**TASK DESCRIPTION:** Print the listing in its entirety and exactly, leaving out images.
____ RECORDED INFORMATION
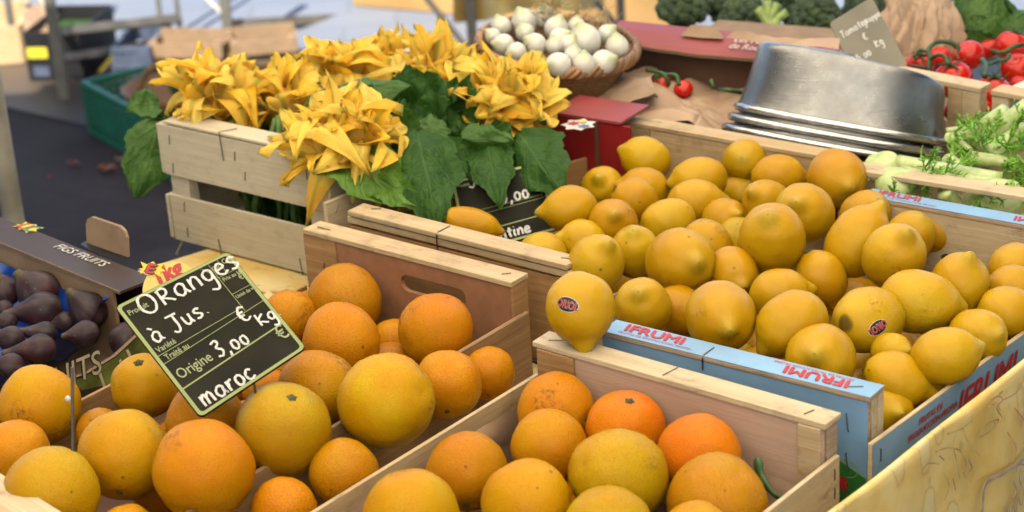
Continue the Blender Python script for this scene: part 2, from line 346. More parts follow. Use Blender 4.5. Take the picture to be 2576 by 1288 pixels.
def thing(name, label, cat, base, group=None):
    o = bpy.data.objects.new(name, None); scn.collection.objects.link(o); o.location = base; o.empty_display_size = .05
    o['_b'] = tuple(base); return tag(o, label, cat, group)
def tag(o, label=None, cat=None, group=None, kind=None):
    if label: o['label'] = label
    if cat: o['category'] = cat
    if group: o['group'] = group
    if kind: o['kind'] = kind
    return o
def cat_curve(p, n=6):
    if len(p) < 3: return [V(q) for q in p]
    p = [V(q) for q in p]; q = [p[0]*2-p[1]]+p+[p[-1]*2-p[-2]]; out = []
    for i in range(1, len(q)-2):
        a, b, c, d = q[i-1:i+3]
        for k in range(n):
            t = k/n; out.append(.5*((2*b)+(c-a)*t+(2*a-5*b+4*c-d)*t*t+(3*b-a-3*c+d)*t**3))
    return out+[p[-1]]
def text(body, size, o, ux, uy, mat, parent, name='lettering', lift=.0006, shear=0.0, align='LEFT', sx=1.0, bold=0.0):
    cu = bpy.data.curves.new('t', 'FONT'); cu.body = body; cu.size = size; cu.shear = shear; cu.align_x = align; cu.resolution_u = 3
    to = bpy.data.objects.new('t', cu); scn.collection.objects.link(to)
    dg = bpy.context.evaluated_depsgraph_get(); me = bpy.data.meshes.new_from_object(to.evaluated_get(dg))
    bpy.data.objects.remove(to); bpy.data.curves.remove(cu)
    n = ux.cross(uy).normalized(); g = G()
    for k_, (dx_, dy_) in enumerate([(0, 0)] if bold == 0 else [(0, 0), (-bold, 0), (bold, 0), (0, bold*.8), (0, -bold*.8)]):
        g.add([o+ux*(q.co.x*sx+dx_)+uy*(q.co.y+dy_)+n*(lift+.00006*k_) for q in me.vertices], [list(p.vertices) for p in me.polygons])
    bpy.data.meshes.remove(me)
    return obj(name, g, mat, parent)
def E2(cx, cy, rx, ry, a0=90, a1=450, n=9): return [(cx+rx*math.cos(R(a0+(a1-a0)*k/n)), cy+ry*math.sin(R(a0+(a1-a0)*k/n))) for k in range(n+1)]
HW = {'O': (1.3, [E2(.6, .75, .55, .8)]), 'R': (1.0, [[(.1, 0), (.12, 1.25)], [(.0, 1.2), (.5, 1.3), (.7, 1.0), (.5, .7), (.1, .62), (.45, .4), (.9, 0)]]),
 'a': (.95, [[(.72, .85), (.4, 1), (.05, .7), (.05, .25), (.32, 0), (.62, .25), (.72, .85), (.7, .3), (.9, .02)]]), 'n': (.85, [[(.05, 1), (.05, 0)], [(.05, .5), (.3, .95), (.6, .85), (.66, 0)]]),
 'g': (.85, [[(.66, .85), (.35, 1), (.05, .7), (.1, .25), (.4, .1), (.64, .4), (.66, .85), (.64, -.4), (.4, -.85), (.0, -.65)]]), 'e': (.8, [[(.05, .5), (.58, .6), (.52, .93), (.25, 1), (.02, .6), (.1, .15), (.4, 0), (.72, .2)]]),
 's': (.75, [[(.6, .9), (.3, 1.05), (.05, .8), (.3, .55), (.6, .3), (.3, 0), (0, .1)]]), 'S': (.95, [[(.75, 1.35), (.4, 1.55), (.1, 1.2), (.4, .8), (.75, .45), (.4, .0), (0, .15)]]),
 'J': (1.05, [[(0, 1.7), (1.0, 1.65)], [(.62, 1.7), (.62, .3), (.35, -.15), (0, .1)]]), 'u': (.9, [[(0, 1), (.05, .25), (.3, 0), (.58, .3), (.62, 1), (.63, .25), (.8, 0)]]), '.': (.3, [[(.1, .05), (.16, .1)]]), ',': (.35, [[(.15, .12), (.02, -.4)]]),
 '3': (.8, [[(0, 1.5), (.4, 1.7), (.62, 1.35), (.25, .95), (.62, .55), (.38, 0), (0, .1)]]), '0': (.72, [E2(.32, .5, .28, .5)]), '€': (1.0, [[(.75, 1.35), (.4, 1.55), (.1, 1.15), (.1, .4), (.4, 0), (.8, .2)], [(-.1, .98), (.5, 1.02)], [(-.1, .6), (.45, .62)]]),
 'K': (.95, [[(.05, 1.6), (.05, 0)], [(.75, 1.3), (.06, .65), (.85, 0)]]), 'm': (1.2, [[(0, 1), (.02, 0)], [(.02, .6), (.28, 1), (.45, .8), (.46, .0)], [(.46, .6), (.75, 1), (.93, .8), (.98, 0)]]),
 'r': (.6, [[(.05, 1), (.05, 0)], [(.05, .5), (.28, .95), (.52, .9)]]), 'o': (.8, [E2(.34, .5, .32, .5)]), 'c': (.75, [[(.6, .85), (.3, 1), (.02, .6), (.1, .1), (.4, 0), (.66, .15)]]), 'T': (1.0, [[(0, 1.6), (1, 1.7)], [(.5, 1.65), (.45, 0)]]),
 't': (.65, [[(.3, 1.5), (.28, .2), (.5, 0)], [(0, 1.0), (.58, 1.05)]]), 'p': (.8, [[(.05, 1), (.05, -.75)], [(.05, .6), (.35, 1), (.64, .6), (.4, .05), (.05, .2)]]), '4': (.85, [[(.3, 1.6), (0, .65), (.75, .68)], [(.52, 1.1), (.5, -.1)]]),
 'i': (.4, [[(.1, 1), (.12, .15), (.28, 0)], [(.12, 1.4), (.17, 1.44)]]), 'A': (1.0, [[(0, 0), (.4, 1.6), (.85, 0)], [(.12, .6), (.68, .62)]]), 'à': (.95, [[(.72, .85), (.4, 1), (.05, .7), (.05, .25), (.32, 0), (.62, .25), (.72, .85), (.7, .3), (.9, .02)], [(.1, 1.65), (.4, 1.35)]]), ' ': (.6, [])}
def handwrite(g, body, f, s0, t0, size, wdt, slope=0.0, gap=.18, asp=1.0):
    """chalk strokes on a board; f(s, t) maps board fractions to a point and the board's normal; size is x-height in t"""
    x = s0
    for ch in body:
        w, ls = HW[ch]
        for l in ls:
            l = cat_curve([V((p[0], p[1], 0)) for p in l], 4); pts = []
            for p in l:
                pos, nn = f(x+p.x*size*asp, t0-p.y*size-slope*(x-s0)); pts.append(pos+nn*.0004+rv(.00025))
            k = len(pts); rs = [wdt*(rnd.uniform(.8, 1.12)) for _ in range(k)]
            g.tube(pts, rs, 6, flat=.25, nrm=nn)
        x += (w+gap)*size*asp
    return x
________
**SOLUTION FOR THIS TASK:**
Continue the Blender Python script for this scene: part 2, from line 346. More parts follow. Use Blender 4.5. Take the picture to be 2576 by 1288 pixels.
def thing(name, label, cat, base, group=None):
    o = bpy.data.objects.new(name, None); scn.collection.objects.link(o); o.location = base; o.empty_display_size = .05
    o['_b'] = tuple(base); return tag(o, label, cat, group)
def tag(o, label=None, cat=None, group=None, kind=None):
    if label: o['label'] = label
    if cat: o['category'] = cat
    if group: o['group'] = group
    if kind: o['kind'] = kind
    return o
def cat_curve(p, n=6):
    if len(p) < 3: return [V(q) for q in p]
    p = [V(q) for q in p]; q = [p[0]*2-p[1]]+p+[p[-1]*2-p[-2]]; out = []
    for i in range(1, len(q)-2):
        a, b, c, d = q[i-1:i+3]
        for k in range(n):
            t = k/n; out.append(.5*((2*b)+(c-a)*t+(2*a-5*b+4*c-d)*t*t+(3*b-a-3*c+d)*t**3))
    return out+[p[-1]]
def text(body, size, o, ux, uy, mat, parent, name='lettering', lift=.0006, shear=0.0, align='LEFT', sx=1.0, bold=0.0):
    cu = bpy.data.curves.new('t', 'FONT'); cu.body = body; cu.size = size; cu.shear = shear; cu.align_x = align; cu.resolution_u = 3
    to = bpy.data.objects.new('t', cu); scn.collection.objects.link(to)
    dg = bpy.context.evaluated_depsgraph_get(); me = bpy.data.meshes.new_from_object(to.evaluated_get(dg))
    bpy.data.objects.remove(to); bpy.data.curves.remove(cu)
    n = ux.cross(uy).normalized(); g = G()
    for k_, (dx_, dy_) in enumerate([(0, 0)] if bold == 0 else [(0, 0), (-bold, 0), (bold, 0), (0, bold*.8), (0, -bold*.8)]):
        g.add([o+ux*(q.co.x*sx+dx_)+uy*(q.co.y+dy_)+n*(lift+.00006*k_) for q in me.vertices], [list(p.vertices) for p in me.polygons])
    bpy.data.meshes.remove(me)
    return obj(name, g, mat, parent)
def E2(cx, cy, rx, ry, a0=90, a1=450, n=9): return [(cx+rx*math.cos(R(a0+(a1-a0)*k/n)), cy+ry*math.sin(R(a0+(a1-a0)*k/n))) for k in range(n+1)]
HW = {'O': (1.3, [E2(.6, .75, .55, .8)]), 'R': (1.0, [[(.1, 0), (.12, 1.25)], [(.0, 1.2), (.5, 1.3), (.7, 1.0), (.5, .7), (.1, .62), (.45, .4), (.9, 0)]]),
 'a': (.95, [[(.72, .85), (.4, 1), (.05, .7), (.05, .25), (.32, 0), (.62, .25), (.72, .85), (.7, .3), (.9, .02)]]), 'n': (.85, [[(.05, 1), (.05, 0)], [(.05, .5), (.3, .95), (.6, .85), (.66, 0)]]),
 'g': (.85, [[(.66, .85), (.35, 1), (.05, .7), (.1, .25), (.4, .1), (.64, .4), (.66, .85), (.64, -.4), (.4, -.85), (.0, -.65)]]), 'e': (.8, [[(.05, .5), (.58, .6), (.52, .93), (.25, 1), (.02, .6), (.1, .15), (.4, 0), (.72, .2)]]),
 's': (.75, [[(.6, .9), (.3, 1.05), (.05, .8), (.3, .55), (.6, .3), (.3, 0), (0, .1)]]), 'S': (.95, [[(.75, 1.35), (.4, 1.55), (.1, 1.2), (.4, .8), (.75, .45), (.4, .0), (0, .15)]]),
 'J': (1.05, [[(0, 1.7), (1.0, 1.65)], [(.62, 1.7), (.62, .3), (.35, -.15), (0, .1)]]), 'u': (.9, [[(0, 1), (.05, .25), (.3, 0), (.58, .3), (.62, 1), (.63, .25), (.8, 0)]]), '.': (.3, [[(.1, .05), (.16, .1)]]), ',': (.35, [[(.15, .12), (.02, -.4)]]),
 '3': (.8, [[(0, 1.5), (.4, 1.7), (.62, 1.35), (.25, .95), (.62, .55), (.38, 0), (0, .1)]]), '0': (.72, [E2(.32, .5, .28, .5)]), '€': (1.0, [[(.75, 1.35), (.4, 1.55), (.1, 1.15), (.1, .4), (.4, 0), (.8, .2)], [(-.1, .98), (.5, 1.02)], [(-.1, .6), (.45, .62)]]),
 'K': (.95, [[(.05, 1.6), (.05, 0)], [(.75, 1.3), (.06, .65), (.85, 0)]]), 'm': (1.2, [[(0, 1), (.02, 0)], [(.02, .6), (.28, 1), (.45, .8), (.46, .0)], [(.46, .6), (.75, 1), (.93, .8), (.98, 0)]]),
 'r': (.6, [[(.05, 1), (.05, 0)], [(.05, .5), (.28, .95), (.52, .9)]]), 'o': (.8, [E2(.34, .5, .32, .5)]), 'c': (.75, [[(.6, .85), (.3, 1), (.02, .6), (.1, .1), (.4, 0), (.66, .15)]]), 'T': (1.0, [[(0, 1.6), (1, 1.7)], [(.5, 1.65), (.45, 0)]]),
 't': (.65, [[(.3, 1.5), (.28, .2), (.5, 0)], [(0, 1.0), (.58, 1.05)]]), 'p': (.8, [[(.05, 1), (.05, -.75)], [(.05, .6), (.35, 1), (.64, .6), (.4, .05), (.05, .2)]]), '4': (.85, [[(.3, 1.6), (0, .65), (.75, .68)], [(.52, 1.1), (.5, -.1)]]),
 'i': (.4, [[(.1, 1), (.12, .15), (.28, 0)], [(.12, 1.4), (.17, 1.44)]]), 'A': (1.0, [[(0, 0), (.4, 1.6), (.85, 0)], [(.12, .6), (.68, .62)]]), 'à': (.95, [[(.72, .85), (.4, 1), (.05, .7), (.05, .25), (.32, 0), (.62, .25), (.72, .85), (.7, .3), (.9, .02)], [(.1, 1.65), (.4, 1.35)]]), ' ': (.6, [])}
def handwrite(g, body, f, s0, t0, size, wdt, slope=0.0, gap=.18, asp=1.0):
    """chalk strokes on a board; f(s, t) maps board fractions to a point and the board's normal; size is x-height in t"""
    x = s0
    for ch in body:
        w, ls = HW[ch]
        for l in ls:
            l = cat_curve([V((p[0], p[1], 0)) for p in l], 4); pts = []
            for p in l:
                pos, nn = f(x+p.x*size*asp, t0-p.y*size-slope*(x-s0)); pts.append(pos+nn*.0004+rv(.00025))
            k = len(pts); rs = [wdt*(rnd.uniform(.8, 1.12)) for _ in range(k)]
            g.tube(pts, rs, 6, flat=.25, nrm=nn)
        x += (w+gap)*size*asp
    return x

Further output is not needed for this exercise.